Copy down all of the data underneath, exactly as shown.
[Start of Supplied material]
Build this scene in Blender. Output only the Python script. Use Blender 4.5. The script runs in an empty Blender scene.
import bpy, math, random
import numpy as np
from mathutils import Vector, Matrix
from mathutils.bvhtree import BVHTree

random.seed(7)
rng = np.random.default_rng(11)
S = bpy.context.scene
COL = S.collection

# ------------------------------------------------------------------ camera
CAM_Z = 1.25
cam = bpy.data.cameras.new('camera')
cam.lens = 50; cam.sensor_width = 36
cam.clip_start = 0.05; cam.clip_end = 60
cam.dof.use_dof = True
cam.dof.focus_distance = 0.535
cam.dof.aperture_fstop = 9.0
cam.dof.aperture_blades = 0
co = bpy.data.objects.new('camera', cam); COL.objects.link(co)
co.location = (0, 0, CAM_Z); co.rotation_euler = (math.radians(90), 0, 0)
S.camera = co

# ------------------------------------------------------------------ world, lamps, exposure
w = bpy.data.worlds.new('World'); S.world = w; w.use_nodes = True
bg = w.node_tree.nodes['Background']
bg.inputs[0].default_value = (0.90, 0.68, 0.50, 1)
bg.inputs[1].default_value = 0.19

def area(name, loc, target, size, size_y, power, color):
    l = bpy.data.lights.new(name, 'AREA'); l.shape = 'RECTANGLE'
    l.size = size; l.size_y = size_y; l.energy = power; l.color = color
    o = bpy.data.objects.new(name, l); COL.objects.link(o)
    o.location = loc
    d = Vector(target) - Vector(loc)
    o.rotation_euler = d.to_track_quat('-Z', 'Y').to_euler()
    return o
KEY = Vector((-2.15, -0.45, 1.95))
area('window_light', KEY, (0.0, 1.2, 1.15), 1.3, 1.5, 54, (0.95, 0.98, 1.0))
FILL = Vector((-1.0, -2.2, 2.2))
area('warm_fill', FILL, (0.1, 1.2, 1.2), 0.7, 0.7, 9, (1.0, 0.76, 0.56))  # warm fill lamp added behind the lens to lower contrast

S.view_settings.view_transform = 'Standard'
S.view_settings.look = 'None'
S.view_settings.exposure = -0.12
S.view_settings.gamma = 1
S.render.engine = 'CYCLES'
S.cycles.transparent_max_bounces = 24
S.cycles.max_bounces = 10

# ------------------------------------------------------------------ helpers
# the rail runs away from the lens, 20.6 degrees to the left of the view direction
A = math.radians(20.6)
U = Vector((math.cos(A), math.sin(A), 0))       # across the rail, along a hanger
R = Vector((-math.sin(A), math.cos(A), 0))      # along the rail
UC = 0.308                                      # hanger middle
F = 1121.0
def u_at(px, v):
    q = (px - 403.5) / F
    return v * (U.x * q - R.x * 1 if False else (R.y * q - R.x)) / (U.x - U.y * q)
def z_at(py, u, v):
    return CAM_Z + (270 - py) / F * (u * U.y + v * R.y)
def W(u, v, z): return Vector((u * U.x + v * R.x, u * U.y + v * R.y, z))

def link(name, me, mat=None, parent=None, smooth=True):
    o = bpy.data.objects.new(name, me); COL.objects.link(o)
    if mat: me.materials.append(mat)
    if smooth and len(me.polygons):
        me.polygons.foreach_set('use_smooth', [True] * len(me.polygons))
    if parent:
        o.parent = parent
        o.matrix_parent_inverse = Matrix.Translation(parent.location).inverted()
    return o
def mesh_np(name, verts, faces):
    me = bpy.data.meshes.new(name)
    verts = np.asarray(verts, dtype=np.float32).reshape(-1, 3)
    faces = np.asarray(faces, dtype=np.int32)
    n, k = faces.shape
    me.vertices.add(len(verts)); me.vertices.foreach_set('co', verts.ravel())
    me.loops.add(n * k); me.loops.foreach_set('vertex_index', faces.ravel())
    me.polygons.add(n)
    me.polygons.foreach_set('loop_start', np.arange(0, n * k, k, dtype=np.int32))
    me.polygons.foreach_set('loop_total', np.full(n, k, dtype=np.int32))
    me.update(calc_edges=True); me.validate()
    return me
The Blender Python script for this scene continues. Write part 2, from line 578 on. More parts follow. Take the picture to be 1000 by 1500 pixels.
[End of Supplied material]
● **Task answer**
Build this scene in Blender. Output only the Python script. Use Blender 4.5. The script runs in an empty Blender scene.
import bpy, math, random
import numpy as np
from mathutils import Vector, Matrix
from mathutils.bvhtree import BVHTree

random.seed(7)
rng = np.random.default_rng(11)
S = bpy.context.scene
COL = S.collection

# ------------------------------------------------------------------ camera
CAM_Z = 1.25
cam = bpy.data.cameras.new('camera')
cam.lens = 50; cam.sensor_width = 36
cam.clip_start = 0.05; cam.clip_end = 60
cam.dof.use_dof = True
cam.dof.focus_distance = 0.535
cam.dof.aperture_fstop = 9.0
cam.dof.aperture_blades = 0
co = bpy.data.objects.new('camera', cam); COL.objects.link(co)
co.location = (0, 0, CAM_Z); co.rotation_euler = (math.radians(90), 0, 0)
S.camera = co

# ------------------------------------------------------------------ world, lamps, exposure
w = bpy.data.worlds.new('World'); S.world = w; w.use_nodes = True
bg = w.node_tree.nodes['Background']
bg.inputs[0].default_value = (0.90, 0.68, 0.50, 1)
bg.inputs[1].default_value = 0.19

def area(name, loc, target, size, size_y, power, color):
    l = bpy.data.lights.new(name, 'AREA'); l.shape = 'RECTANGLE'
    l.size = size; l.size_y = size_y; l.energy = power; l.color = color
    o = bpy.data.objects.new(name, l); COL.objects.link(o)
    o.location = loc
    d = Vector(target) - Vector(loc)
    o.rotation_euler = d.to_track_quat('-Z', 'Y').to_euler()
    return o
KEY = Vector((-2.15, -0.45, 1.95))
area('window_light', KEY, (0.0, 1.2, 1.15), 1.3, 1.5, 54, (0.95, 0.98, 1.0))
FILL = Vector((-1.0, -2.2, 2.2))
area('warm_fill', FILL, (0.1, 1.2, 1.2), 0.7, 0.7, 9, (1.0, 0.76, 0.56))  # warm fill lamp added behind the lens to lower contrast

S.view_settings.view_transform = 'Standard'
S.view_settings.look = 'None'
S.view_settings.exposure = -0.12
S.view_settings.gamma = 1
S.render.engine = 'CYCLES'
S.cycles.transparent_max_bounces = 24
S.cycles.max_bounces = 10

# ------------------------------------------------------------------ helpers
# the rail runs away from the lens, 20.6 degrees to the left of the view direction
A = math.radians(20.6)
U = Vector((math.cos(A), math.sin(A), 0))       # across the rail, along a hanger
R = Vector((-math.sin(A), math.cos(A), 0))      # along the rail
UC = 0.308                                      # hanger middle
F = 1121.0
def u_at(px, v):
    q = (px - 403.5) / F
    return v * (U.x * q - R.x * 1 if False else (R.y * q - R.x)) / (U.x - U.y * q)
def z_at(py, u, v):
    return CAM_Z + (270 - py) / F * (u * U.y + v * R.y)
def W(u, v, z): return Vector((u * U.x + v * R.x, u * U.y + v * R.y, z))

def link(name, me, mat=None, parent=None, smooth=True):
    o = bpy.data.objects.new(name, me); COL.objects.link(o)
    if mat: me.materials.append(mat)
    if smooth and len(me.polygons):
        me.polygons.foreach_set('use_smooth', [True] * len(me.polygons))
    if parent:
        o.parent = parent
        o.matrix_parent_inverse = Matrix.Translation(parent.location).inverted()
    return o
def mesh_np(name, verts, faces):
    me = bpy.data.meshes.new(name)
    verts = np.asarray(verts, dtype=np.float32).reshape(-1, 3)
    faces = np.asarray(faces, dtype=np.int32)
    n, k = faces.shape
    me.vertices.add(len(verts)); me.vertices.foreach_set('co', verts.ravel())
    me.loops.add(n * k); me.loops.foreach_set('vertex_index', faces.ravel())
    me.polygons.add(n)
    me.polygons.foreach_set('loop_start', np.arange(0, n * k, k, dtype=np.int32))
    me.polygons.foreach_set('loop_total', np.full(n, k, dtype=np.int32))
    me.update(calc_edges=True); me.validate()
    return me
The Blender Python script for this scene continues. Write part 2, from line 578 on. More parts follow. Take the picture to be 1000 by 1500 pixels.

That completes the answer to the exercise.